This week marked 9 months since October 7th. Nine months of war. Nine months during which 120 of our brothers and sisters have been held hostage in Gaza. Nine months of deep crisis.
The Hebrew word for “crisis” is מַשְׁבֵּר / mashber* and can take on additional meanings. Thus wrote Moshe Ibn Ezra (11th century Spain):
“Constantly, as a woman in childbirth sitting on the birthing stool [“mashber”]
“Land in the heart of the sea of my tears that drown / waves of persistent crisis [“mashber”] pass overhead.”

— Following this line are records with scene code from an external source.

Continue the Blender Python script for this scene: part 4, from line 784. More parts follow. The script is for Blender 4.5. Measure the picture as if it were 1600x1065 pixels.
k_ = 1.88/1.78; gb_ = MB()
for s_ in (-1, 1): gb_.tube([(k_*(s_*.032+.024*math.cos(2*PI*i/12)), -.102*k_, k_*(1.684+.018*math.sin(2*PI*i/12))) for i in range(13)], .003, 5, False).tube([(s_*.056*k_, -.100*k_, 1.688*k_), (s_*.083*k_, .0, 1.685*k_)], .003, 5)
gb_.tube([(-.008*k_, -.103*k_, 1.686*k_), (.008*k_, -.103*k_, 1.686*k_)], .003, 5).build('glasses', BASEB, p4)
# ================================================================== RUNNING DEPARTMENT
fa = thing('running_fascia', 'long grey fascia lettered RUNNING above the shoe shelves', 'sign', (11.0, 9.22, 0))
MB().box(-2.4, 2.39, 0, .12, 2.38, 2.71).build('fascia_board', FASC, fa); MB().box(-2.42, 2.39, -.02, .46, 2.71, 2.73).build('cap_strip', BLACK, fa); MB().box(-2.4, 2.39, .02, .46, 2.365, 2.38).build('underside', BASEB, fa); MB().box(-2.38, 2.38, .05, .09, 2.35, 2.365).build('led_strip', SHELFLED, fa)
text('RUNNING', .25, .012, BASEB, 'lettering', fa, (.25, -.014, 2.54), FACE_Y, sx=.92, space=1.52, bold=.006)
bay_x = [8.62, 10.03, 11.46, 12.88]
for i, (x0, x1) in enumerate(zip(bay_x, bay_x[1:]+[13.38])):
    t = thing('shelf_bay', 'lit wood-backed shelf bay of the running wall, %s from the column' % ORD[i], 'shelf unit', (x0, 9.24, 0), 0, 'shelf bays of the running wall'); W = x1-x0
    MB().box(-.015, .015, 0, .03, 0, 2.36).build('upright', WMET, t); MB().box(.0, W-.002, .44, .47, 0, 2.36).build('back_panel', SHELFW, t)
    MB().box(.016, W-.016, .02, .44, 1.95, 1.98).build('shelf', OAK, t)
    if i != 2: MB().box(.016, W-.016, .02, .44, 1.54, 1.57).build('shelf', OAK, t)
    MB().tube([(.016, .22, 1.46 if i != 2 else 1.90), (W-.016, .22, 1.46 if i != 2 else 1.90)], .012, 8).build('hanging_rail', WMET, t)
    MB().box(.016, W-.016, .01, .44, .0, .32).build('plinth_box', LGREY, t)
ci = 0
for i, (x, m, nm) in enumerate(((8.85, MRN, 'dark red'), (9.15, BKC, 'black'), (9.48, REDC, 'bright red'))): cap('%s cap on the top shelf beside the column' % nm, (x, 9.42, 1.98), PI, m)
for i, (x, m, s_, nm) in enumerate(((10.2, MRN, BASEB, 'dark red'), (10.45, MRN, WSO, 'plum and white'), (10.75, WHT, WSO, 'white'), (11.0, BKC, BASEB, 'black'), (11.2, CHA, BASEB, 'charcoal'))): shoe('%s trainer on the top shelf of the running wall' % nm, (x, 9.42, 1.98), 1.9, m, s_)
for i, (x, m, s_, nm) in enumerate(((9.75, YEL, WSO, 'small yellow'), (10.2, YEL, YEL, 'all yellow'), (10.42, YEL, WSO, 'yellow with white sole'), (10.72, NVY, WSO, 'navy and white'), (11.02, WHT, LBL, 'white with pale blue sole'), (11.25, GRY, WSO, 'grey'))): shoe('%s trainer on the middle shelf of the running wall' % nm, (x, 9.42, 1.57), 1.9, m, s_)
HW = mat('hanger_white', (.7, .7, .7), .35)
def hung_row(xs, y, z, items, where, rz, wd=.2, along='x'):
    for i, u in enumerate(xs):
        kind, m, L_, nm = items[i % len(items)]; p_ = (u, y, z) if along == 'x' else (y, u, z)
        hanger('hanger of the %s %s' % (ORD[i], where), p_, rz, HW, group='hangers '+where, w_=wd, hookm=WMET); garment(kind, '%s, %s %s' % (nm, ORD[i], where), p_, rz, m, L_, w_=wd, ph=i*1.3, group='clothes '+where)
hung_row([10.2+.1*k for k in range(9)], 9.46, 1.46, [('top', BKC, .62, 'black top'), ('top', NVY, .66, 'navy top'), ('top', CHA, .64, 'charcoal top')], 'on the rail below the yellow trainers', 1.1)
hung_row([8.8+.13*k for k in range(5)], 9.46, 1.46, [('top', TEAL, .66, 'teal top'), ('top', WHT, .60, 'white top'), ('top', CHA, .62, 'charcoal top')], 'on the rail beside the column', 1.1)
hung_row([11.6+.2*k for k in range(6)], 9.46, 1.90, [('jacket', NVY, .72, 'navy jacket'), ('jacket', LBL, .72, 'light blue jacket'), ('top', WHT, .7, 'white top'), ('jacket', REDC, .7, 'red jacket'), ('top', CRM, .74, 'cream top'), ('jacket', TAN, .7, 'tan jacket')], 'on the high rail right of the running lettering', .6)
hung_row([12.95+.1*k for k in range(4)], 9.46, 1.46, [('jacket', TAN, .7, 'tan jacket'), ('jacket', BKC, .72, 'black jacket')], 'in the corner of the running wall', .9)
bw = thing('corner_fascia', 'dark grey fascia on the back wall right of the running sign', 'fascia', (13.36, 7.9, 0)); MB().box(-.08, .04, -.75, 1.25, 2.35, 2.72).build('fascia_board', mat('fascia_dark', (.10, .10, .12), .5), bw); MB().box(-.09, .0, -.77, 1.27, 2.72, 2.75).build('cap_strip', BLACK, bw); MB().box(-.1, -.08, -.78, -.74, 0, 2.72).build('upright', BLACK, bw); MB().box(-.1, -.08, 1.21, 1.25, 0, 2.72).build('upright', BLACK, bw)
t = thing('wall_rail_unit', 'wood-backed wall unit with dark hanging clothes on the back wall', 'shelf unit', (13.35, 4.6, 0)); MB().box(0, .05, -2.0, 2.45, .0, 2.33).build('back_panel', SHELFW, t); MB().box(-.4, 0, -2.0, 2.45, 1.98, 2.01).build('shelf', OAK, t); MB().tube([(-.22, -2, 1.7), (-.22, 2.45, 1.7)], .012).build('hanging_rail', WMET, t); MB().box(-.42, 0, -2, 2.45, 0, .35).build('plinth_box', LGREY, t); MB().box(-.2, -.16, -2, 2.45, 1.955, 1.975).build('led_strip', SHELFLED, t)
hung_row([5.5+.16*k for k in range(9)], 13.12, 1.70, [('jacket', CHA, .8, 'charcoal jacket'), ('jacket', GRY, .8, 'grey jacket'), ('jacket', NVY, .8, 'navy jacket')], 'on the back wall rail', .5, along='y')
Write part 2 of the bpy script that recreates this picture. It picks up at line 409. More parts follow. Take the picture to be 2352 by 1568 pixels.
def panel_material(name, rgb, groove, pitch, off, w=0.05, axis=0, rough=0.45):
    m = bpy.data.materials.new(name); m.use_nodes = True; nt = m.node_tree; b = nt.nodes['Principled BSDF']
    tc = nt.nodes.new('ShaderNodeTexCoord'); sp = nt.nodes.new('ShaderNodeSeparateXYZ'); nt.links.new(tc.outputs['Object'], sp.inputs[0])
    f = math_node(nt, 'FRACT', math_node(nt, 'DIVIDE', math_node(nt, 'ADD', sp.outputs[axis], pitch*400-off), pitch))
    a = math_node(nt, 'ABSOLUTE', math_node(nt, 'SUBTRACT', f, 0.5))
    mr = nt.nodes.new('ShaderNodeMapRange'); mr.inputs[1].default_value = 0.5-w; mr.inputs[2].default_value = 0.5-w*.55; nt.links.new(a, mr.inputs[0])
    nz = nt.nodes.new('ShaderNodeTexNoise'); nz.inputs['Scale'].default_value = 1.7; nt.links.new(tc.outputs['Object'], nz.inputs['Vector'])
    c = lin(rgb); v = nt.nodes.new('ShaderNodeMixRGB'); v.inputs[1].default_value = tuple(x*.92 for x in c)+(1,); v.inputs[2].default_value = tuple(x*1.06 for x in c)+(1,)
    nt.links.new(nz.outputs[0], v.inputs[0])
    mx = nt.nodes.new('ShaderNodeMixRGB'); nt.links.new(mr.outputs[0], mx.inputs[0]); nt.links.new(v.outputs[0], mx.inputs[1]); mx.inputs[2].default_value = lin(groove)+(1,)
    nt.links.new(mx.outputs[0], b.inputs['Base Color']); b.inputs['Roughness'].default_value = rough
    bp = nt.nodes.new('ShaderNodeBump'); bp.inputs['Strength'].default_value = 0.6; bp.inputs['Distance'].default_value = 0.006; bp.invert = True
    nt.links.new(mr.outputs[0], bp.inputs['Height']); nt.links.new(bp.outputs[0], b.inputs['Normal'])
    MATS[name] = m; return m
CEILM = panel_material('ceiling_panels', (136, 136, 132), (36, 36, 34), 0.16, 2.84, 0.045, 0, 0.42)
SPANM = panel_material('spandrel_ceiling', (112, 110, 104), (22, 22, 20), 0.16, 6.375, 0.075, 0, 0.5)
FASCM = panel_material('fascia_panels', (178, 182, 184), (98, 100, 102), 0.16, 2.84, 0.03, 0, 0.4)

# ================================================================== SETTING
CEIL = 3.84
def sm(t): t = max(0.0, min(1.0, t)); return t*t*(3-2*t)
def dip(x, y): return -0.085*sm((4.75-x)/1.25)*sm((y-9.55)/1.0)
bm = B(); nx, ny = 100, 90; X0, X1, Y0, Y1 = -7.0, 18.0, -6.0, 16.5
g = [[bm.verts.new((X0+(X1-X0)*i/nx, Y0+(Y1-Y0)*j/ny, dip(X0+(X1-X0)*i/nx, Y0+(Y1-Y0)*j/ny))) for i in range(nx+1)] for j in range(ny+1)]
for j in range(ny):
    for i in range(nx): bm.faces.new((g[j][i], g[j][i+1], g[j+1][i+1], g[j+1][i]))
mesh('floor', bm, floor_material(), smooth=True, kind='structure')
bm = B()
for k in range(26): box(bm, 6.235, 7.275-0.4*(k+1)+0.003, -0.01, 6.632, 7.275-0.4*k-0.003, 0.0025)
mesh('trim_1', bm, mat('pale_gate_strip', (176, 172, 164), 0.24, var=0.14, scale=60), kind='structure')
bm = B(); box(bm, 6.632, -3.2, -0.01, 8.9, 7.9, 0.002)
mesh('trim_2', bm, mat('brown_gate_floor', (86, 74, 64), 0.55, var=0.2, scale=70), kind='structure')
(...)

Ibn Ezra is referring to two different understandings of the word מַשְׁבֵּר / mashber. The first, the birthing stool and the second a wave of water, like the familiar phrase “mishb’rei yam” in Psalm 93 (which we recite during the preliminary service on Shabbat and festival mornings), each referring to suffering and to human challenge. In both cases, a crisis is a moment of pain, difficulty and anxiety, but at the same time it is one that enables growth, and bringing new [or renewed] life into the world.
The current crisis, indeed, is not yet behind us, and yet there is the hope that brokenness and crises will give birth to strength and renewed life.
*based on the three letter root שבר around which nouns, adjectives and verbs about brokenness are formed.